Z kolei Stanisław Żelichowski z PSL stwierdził, że minister Sikorski apelował o większą spójność Unii Europejskiej, która będzie możliwa po zmianie konstytucji i traktatów, natomiast Prawo i Sprawiedliwość tak zbulwersowało to, że minister Sikorski wezwał Niemcy aby więcej grosza dosypały do wspólnego kociołka europejskiego.
- Dlaczego prezes Kaczyński tak się zdenerwował o tę propozycję, tego nie mogę pojąć. Mówił to w Niemczech, bo trudno apelować do Niemców z innego kraju. Powiedział to, co wielu czuje, bo doszło do naturalnego starcia kapitałów międzynarodowych korporacji i państw narodowych, i państwa narodowe mają szansę, jeśli będą się łączyły, a nie dzieliły. Minister Sikorski zaproponował większą spójność, aby kapitał nie zaatakował poszczególnych państw. Nie bardzo wiem, dlaczego w tym stanie rzeczy jest wniosek o Trybunał Stanu, planowane marsze, to jest niezrozumiałe - powiedział Żelichowski.
Jacek Kurski (Solidarna Polska) natomiast stwierdził, że minister Sikorski poparł koncepcję federalistyczną Europy, która kłóci się z polską konstytucyjną zasadą utrzymania integralności i niepodległości polskiego państwa. - Jest to całkowita zmiana doktryny i lekarstwo jest gorsze od choroby - mówił Jacek Kurski.

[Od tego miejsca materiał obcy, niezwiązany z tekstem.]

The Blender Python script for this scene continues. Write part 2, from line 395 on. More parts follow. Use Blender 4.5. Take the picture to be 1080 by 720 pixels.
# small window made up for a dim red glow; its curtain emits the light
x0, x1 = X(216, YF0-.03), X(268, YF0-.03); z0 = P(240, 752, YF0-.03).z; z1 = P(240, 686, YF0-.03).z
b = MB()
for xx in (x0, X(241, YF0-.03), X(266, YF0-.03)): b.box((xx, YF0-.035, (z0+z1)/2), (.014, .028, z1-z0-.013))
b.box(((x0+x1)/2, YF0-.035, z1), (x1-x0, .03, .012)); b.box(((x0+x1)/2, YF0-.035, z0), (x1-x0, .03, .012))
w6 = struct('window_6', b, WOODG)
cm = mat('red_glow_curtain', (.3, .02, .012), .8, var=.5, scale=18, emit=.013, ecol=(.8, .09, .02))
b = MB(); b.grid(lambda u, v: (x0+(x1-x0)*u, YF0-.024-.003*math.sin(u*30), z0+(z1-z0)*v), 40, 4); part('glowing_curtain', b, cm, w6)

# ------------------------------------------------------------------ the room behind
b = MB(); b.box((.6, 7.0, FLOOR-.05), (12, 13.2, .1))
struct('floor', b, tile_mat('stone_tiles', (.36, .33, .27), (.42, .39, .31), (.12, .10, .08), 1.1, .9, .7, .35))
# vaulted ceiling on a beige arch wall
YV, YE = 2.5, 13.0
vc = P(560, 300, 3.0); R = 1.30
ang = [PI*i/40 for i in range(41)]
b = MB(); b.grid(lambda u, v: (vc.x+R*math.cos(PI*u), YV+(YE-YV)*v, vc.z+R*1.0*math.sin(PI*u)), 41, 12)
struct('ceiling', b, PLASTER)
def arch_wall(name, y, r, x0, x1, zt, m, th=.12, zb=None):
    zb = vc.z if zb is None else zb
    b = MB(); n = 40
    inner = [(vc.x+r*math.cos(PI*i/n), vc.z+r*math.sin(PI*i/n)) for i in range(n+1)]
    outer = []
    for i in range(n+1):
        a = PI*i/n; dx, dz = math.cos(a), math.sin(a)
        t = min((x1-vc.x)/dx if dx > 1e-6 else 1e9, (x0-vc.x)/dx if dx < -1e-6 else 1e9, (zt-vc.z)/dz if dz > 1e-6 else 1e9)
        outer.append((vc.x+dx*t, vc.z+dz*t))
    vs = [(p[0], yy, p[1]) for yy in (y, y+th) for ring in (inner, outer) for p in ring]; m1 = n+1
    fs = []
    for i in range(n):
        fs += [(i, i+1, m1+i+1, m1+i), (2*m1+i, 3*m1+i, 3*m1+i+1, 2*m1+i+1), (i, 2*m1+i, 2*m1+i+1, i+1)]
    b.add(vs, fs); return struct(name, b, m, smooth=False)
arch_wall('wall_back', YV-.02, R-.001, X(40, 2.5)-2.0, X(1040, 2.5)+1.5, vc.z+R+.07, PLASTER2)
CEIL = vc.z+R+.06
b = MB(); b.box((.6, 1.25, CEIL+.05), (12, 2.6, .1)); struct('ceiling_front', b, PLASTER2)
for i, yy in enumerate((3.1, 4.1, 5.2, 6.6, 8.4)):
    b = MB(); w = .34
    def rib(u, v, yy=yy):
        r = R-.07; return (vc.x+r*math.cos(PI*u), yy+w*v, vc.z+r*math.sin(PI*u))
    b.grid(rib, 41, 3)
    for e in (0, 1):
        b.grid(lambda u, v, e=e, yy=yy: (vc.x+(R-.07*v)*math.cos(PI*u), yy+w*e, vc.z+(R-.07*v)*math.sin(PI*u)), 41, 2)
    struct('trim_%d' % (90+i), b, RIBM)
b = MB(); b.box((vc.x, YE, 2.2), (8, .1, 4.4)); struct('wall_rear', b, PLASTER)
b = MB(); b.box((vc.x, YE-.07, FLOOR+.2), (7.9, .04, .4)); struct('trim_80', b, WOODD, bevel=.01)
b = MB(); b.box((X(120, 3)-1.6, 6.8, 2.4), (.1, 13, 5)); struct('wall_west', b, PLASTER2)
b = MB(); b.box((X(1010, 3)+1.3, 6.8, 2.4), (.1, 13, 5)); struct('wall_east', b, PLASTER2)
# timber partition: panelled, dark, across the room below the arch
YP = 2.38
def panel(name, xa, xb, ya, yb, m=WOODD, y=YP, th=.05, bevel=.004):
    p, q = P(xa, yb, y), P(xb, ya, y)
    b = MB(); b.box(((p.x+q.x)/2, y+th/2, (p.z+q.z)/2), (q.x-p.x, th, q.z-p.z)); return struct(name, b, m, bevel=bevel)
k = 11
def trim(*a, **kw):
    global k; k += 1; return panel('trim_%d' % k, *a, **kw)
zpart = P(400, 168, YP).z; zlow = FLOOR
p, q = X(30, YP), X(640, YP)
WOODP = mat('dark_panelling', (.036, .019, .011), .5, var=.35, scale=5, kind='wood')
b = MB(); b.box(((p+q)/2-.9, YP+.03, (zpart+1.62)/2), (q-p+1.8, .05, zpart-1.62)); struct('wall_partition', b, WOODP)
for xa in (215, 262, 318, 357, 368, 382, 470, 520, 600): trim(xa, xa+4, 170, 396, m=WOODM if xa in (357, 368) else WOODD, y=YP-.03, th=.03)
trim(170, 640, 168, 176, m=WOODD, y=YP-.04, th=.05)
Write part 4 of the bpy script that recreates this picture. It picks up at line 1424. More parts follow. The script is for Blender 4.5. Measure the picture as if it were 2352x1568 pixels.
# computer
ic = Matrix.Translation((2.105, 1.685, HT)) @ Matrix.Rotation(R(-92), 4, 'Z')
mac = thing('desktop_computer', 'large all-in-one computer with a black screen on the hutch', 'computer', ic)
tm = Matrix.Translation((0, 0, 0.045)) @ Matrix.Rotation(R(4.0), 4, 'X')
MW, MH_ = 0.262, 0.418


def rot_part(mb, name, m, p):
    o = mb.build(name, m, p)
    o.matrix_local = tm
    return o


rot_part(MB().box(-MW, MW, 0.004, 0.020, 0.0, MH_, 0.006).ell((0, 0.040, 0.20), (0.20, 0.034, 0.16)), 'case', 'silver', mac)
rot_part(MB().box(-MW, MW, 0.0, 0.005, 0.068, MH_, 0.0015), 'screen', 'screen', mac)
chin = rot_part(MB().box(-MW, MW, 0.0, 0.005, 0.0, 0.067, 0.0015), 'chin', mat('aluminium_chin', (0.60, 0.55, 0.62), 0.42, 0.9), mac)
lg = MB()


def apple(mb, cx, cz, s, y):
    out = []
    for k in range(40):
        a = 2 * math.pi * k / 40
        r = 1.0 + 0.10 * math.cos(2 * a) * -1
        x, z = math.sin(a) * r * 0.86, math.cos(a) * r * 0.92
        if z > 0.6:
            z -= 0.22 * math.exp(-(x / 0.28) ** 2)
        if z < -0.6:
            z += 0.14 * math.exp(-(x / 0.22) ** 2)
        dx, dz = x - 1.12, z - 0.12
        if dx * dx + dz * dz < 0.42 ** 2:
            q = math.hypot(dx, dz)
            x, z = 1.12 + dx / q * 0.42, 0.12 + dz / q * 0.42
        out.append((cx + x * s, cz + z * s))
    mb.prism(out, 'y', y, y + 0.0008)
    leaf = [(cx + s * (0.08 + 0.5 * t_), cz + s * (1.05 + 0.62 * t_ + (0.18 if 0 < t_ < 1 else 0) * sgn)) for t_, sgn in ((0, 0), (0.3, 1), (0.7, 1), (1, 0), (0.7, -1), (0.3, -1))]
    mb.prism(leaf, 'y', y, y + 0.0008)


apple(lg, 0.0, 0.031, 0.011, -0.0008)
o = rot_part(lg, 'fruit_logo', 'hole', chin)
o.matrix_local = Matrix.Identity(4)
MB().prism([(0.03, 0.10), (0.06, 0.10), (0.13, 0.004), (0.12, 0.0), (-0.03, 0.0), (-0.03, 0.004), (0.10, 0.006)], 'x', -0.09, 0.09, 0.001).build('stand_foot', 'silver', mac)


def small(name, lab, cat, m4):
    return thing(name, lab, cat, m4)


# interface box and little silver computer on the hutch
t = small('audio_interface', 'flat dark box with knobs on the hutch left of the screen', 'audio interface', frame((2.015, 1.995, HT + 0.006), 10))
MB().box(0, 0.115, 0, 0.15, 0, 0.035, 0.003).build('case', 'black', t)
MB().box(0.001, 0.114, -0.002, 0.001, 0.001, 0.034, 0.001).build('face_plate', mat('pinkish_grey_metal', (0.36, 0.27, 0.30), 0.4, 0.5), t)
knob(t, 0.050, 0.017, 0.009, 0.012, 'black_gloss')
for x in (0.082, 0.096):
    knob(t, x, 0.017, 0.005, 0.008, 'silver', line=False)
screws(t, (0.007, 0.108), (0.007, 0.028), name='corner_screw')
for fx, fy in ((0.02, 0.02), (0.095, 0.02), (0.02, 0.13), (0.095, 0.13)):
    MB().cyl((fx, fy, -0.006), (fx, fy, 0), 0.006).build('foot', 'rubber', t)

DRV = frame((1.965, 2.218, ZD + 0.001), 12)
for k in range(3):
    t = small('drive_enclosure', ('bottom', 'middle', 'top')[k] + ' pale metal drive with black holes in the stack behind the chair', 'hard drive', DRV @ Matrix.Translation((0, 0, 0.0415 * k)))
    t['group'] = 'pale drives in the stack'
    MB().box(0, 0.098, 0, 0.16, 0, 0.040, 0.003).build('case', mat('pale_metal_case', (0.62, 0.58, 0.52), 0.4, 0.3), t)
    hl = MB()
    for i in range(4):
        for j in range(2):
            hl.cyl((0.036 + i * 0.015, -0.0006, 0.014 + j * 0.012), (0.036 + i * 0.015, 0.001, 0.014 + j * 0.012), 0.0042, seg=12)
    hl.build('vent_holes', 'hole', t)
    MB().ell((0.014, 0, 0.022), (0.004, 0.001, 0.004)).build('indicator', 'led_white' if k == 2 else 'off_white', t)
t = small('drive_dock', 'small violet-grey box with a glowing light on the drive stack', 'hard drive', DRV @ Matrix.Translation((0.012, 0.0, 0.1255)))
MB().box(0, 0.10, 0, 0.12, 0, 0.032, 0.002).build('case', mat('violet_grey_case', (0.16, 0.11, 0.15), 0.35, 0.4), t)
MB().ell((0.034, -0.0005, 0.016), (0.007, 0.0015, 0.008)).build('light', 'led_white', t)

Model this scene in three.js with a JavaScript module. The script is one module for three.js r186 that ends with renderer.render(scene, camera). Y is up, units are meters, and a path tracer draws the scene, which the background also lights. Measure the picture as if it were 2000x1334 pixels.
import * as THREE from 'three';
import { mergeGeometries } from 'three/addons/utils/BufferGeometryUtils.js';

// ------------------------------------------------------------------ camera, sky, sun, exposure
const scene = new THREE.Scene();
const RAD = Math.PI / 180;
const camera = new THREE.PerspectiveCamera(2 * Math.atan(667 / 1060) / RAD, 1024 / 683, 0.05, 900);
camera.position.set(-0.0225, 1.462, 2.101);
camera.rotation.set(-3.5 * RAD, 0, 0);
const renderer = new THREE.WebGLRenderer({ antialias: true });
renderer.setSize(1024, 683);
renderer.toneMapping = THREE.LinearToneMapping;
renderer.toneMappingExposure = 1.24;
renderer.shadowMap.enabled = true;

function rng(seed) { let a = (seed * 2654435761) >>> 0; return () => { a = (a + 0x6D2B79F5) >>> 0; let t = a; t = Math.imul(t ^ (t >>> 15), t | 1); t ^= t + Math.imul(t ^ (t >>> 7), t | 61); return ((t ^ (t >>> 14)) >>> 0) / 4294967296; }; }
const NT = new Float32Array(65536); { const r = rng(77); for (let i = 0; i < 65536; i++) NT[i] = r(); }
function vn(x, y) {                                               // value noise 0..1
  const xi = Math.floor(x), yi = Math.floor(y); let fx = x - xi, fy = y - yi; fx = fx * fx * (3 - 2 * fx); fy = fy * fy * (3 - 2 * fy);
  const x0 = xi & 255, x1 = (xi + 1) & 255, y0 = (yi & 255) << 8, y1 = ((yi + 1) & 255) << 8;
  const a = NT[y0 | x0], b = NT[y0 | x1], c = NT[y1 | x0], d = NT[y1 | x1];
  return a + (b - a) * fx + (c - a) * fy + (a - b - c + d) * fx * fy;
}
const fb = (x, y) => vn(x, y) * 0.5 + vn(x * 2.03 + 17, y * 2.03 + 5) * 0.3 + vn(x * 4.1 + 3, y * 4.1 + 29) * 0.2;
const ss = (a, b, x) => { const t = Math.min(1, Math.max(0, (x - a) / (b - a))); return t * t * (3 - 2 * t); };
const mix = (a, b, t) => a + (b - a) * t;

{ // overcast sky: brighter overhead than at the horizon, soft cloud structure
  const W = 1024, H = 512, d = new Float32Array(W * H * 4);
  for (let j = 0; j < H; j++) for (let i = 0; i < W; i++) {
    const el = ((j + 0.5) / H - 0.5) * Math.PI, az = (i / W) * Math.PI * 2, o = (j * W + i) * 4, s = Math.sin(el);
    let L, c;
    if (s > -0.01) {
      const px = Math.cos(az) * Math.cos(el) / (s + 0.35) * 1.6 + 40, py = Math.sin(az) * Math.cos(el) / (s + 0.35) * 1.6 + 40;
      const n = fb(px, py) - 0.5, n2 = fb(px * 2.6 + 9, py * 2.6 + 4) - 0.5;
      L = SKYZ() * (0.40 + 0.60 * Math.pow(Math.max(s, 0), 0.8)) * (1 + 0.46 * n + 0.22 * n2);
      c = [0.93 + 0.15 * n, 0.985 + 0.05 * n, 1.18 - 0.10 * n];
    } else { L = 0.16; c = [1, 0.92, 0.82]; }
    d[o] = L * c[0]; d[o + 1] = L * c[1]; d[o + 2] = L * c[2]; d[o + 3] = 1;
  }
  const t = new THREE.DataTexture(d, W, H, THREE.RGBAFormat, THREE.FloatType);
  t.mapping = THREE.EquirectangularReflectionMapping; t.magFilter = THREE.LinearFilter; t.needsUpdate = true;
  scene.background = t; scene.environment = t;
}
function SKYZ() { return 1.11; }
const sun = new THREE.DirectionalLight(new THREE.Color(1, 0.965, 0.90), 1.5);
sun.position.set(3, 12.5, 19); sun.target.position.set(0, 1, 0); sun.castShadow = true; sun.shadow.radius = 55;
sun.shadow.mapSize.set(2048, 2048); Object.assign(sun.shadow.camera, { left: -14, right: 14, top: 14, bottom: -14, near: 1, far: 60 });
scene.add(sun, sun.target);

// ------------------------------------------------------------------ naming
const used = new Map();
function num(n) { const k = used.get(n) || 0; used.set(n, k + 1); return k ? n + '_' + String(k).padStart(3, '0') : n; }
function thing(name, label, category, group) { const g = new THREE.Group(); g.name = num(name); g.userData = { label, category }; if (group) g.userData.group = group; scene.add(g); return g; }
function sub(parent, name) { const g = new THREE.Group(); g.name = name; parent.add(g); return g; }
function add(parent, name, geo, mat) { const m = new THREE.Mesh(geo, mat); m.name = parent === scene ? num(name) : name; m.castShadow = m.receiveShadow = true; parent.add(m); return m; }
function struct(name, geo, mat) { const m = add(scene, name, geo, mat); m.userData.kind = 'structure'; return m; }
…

- To, że Europa się chwieje, jest wynikiem nadmiernej integracji robionej na siłę. Projekt Euro był wprowadzany wbrew zasadom ekonomicznym, aby przyspieszyć integrację zapraszano do Strefy Euro państwa, które nie były w stanie sprostać wskaźnikami gospodarczymi temu wyzwaniu, jak Grecja, Portugalia i Hiszpania, i dzisiaj to trzeszczy. Wyjściem nie jest integracja i super-rząd. (...) Gdyby Grecja miała drachmę, to by dużo wcześniej się dowiedziała, że ma kryzys i jej gospodarka się wali. Strefa Euro nie powinna się ratować kosztem podporządkowania całej Europy, w tym takich prymusów integracji jak Polska, tylko ratować się usunięciem tych państw, które nie mogą sprostać jej wymaganiom - dodał Kurski.